Genre: Historical fiction

Why it's worth a read: O'Brien's collection of Vietnam War stories blurs the line between fact and fiction, but he's not lying to sell books. Quite the opposite, actually. Central to The Things They Carried is the philosophy that fiction can be every bit as truthful as fact. Fact is mostly irrelevant in O'Brien's work. What matters are the stories themselves, vignettes that represent the highlights (and lowlights) of our core identities. Those stories are, for O'Brien's semi-autobiographical protagonist, what kept him going during the War; little reminders of man's potential to feel – scared, happy, lonely, horny, homesick, serene – whilst O'Brien and his platoon trudge through swamps of mind-numbing paranoia. For his readers, O'Brien offers up 21 short, well-wrought stories for us to carry: a collection of memories that run the gamut from grotesque viscera to the visceral truths at the heart of human existence. 

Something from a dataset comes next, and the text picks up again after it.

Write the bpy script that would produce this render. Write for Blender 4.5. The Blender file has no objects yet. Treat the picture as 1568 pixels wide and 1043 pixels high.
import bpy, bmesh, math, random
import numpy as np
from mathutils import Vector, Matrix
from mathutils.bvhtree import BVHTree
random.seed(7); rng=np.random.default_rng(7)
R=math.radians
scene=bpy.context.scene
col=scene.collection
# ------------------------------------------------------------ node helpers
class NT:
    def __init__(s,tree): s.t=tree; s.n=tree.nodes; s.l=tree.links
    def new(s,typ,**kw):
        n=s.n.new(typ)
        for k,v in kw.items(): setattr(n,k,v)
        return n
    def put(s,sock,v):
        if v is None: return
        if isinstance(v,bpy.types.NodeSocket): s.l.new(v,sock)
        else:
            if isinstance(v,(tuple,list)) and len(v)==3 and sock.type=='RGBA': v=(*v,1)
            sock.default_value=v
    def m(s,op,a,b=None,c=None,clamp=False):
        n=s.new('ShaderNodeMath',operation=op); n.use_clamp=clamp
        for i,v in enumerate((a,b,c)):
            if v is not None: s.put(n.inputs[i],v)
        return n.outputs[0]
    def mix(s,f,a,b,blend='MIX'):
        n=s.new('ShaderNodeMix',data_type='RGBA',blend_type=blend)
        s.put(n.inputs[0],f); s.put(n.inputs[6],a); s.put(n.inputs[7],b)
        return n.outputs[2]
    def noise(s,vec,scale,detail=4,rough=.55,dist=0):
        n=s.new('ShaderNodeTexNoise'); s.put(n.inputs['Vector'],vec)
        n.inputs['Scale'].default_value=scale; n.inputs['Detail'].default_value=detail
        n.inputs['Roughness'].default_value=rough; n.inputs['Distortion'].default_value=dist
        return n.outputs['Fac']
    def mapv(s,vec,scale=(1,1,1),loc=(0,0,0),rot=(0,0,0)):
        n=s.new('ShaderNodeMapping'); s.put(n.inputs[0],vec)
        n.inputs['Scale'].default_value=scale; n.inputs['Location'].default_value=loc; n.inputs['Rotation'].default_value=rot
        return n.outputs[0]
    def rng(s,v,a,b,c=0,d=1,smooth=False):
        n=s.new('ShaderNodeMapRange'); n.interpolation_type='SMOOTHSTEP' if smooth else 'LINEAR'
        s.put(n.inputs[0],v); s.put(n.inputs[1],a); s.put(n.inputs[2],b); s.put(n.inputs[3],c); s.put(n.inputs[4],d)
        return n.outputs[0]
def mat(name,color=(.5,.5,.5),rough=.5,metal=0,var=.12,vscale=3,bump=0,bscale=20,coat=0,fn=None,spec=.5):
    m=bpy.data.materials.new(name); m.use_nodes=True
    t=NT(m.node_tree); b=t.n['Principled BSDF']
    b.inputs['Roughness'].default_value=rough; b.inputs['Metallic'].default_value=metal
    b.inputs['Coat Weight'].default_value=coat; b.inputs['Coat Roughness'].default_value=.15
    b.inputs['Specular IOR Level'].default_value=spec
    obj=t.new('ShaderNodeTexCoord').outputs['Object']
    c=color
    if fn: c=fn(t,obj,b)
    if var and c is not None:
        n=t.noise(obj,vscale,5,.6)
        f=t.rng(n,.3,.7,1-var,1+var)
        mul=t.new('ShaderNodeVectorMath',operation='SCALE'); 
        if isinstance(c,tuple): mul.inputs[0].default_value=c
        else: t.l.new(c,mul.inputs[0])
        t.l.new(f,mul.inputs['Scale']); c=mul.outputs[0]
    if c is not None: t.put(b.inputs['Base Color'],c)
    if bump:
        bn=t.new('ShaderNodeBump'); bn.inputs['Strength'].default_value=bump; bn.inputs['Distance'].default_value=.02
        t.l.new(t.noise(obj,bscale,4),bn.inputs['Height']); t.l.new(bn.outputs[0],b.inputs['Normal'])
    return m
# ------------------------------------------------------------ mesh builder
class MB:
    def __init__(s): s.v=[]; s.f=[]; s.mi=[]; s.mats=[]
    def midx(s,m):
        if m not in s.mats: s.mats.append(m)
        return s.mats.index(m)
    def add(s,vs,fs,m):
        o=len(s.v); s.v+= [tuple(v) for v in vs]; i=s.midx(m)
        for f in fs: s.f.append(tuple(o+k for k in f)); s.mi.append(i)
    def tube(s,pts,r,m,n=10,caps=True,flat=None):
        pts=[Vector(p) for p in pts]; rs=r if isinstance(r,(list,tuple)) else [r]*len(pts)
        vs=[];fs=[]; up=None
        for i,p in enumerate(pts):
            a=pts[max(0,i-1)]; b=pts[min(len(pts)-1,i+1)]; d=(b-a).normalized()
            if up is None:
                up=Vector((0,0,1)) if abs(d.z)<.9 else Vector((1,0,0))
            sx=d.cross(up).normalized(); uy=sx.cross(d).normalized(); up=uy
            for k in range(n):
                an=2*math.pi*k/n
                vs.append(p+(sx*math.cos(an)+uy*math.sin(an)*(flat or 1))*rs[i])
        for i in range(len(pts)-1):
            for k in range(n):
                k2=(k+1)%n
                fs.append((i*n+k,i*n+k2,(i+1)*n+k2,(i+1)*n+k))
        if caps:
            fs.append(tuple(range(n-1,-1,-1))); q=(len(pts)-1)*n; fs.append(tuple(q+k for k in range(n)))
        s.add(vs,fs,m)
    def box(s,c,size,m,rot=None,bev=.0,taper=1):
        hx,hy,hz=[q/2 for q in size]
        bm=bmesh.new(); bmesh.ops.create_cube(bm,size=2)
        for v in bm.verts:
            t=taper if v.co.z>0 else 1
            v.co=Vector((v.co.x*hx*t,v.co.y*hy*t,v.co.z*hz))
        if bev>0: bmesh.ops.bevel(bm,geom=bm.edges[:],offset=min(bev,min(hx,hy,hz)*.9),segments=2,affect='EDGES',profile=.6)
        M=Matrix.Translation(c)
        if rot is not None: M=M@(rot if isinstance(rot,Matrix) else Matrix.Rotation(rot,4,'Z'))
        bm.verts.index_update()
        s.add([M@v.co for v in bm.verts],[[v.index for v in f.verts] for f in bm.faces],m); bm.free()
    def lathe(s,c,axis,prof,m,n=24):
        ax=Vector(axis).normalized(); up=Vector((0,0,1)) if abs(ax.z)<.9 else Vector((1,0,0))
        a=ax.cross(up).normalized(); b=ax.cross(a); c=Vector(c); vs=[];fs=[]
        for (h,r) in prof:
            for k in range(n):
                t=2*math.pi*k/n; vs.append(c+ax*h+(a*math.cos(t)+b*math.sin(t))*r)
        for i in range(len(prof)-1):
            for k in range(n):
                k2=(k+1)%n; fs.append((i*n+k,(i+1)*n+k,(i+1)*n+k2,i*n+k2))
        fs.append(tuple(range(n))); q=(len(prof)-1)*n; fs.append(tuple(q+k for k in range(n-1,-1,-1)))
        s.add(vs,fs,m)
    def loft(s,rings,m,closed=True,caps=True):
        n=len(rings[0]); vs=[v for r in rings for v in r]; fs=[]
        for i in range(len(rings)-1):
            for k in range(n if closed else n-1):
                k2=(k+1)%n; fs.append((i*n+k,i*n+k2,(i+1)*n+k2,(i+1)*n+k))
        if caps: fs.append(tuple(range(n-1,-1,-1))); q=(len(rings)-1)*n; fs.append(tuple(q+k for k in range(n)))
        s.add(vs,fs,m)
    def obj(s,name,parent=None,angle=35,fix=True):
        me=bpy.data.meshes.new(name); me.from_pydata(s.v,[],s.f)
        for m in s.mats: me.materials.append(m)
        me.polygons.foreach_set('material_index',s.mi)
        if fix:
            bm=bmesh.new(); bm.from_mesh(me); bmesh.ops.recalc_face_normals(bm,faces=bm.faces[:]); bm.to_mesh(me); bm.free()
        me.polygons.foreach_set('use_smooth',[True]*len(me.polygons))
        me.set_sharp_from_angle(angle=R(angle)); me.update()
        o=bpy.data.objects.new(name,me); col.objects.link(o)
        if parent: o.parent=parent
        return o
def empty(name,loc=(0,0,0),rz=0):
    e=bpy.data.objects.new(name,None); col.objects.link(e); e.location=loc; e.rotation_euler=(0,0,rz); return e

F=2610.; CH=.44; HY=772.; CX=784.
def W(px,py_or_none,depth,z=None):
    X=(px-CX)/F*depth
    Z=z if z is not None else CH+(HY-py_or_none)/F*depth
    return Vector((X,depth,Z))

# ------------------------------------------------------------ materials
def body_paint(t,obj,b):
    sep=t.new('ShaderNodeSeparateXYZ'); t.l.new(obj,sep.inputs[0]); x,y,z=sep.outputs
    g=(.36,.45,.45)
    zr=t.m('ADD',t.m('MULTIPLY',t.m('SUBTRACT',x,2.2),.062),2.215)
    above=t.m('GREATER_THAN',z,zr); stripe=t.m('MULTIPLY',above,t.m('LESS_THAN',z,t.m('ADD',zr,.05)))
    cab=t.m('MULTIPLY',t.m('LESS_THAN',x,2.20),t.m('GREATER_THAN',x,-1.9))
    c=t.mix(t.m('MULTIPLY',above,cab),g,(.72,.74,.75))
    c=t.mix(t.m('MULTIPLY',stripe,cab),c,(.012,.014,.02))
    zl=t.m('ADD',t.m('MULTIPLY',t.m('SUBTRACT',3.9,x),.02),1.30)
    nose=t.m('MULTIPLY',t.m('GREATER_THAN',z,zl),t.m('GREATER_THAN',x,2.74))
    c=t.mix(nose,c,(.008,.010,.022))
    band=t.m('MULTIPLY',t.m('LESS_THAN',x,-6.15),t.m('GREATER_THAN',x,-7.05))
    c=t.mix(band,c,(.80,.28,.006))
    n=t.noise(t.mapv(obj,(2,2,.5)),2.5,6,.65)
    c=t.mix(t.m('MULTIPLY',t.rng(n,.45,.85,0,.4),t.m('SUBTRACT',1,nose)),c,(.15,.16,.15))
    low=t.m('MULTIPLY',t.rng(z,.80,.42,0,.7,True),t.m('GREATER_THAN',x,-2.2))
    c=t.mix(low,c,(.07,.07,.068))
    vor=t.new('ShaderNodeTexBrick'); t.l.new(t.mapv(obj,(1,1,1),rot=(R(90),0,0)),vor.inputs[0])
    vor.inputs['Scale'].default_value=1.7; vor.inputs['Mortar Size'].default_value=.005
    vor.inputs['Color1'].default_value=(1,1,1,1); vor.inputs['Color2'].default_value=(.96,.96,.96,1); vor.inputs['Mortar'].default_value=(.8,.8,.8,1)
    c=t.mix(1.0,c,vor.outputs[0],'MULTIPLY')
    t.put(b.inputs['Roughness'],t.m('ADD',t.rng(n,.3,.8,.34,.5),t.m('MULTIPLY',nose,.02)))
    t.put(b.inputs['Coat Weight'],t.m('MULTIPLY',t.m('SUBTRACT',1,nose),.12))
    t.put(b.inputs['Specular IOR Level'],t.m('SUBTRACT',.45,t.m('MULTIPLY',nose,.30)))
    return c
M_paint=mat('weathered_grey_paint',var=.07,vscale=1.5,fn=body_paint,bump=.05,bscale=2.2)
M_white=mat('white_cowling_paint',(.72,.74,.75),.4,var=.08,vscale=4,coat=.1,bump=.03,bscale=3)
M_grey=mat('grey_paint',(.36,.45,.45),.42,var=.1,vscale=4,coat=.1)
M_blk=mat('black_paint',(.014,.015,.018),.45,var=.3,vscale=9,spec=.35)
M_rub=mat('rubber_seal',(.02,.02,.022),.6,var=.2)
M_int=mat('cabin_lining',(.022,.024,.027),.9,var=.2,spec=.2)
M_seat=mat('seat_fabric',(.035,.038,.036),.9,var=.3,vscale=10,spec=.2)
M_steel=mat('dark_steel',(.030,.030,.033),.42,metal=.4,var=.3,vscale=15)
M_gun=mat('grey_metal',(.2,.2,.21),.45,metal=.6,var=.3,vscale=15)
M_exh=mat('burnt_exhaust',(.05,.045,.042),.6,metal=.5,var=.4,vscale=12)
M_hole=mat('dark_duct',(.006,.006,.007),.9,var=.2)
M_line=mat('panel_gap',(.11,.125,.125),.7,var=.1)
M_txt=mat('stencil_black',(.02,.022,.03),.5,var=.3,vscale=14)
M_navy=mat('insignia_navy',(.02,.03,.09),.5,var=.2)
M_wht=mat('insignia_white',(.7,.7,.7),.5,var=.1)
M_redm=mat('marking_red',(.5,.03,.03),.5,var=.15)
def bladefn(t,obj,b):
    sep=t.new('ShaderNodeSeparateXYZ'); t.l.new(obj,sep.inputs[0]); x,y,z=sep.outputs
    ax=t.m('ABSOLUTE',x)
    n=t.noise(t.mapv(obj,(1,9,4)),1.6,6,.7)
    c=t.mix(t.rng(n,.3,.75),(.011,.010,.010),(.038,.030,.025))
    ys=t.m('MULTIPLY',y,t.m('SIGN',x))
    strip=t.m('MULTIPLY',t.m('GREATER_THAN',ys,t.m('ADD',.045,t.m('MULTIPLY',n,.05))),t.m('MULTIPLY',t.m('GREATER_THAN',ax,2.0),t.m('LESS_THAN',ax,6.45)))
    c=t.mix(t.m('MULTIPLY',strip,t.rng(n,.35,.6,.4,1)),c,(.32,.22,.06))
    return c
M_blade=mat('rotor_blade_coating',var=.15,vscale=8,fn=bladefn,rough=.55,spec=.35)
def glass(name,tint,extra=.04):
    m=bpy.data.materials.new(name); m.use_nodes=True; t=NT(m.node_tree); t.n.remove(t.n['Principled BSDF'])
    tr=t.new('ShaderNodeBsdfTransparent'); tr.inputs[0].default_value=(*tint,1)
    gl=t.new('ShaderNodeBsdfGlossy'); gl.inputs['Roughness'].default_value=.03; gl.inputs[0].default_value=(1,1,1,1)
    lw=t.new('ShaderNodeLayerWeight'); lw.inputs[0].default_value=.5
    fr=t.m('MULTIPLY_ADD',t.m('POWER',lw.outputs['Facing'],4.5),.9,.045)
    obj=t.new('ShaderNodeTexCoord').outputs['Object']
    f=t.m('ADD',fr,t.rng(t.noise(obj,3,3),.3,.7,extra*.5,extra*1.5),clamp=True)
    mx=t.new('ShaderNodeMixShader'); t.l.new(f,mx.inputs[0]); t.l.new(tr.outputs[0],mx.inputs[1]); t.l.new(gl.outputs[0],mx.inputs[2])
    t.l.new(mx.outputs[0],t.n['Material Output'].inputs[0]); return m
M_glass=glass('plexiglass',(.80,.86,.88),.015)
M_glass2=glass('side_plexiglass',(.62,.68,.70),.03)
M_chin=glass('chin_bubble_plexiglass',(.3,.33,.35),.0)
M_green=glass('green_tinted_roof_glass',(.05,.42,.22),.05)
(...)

7. Good Omens by Terry Pratchett & Neil Gaiman

Source: ytimg

Age Group: 16+

Genre: Fantasy, Comedy

Why it's worth a read: Pratchett and Gaiman will have you laughing all the way through this witty fantasy about the birth of the Antichrist. The book begins at The End where, on the eve of the Apocalypse, an angel and a demon –uncomfortable with the end of mankind for their own reasons – come together to raise the Antichrist from afar, ensuring that he grows up right and doesn't end the world. Unfortunately, the boy everyone believes to be the Antichrist is actually just a normal 11-year-old kid. The real Antichrist lives in small-town Britain, with zero knowledge of his destiny as The Devil incarnate. Good Omens is farcical, for sure, and a really fun one at that, but it's also an interesting thought experiment on the idea of destiny versus free will.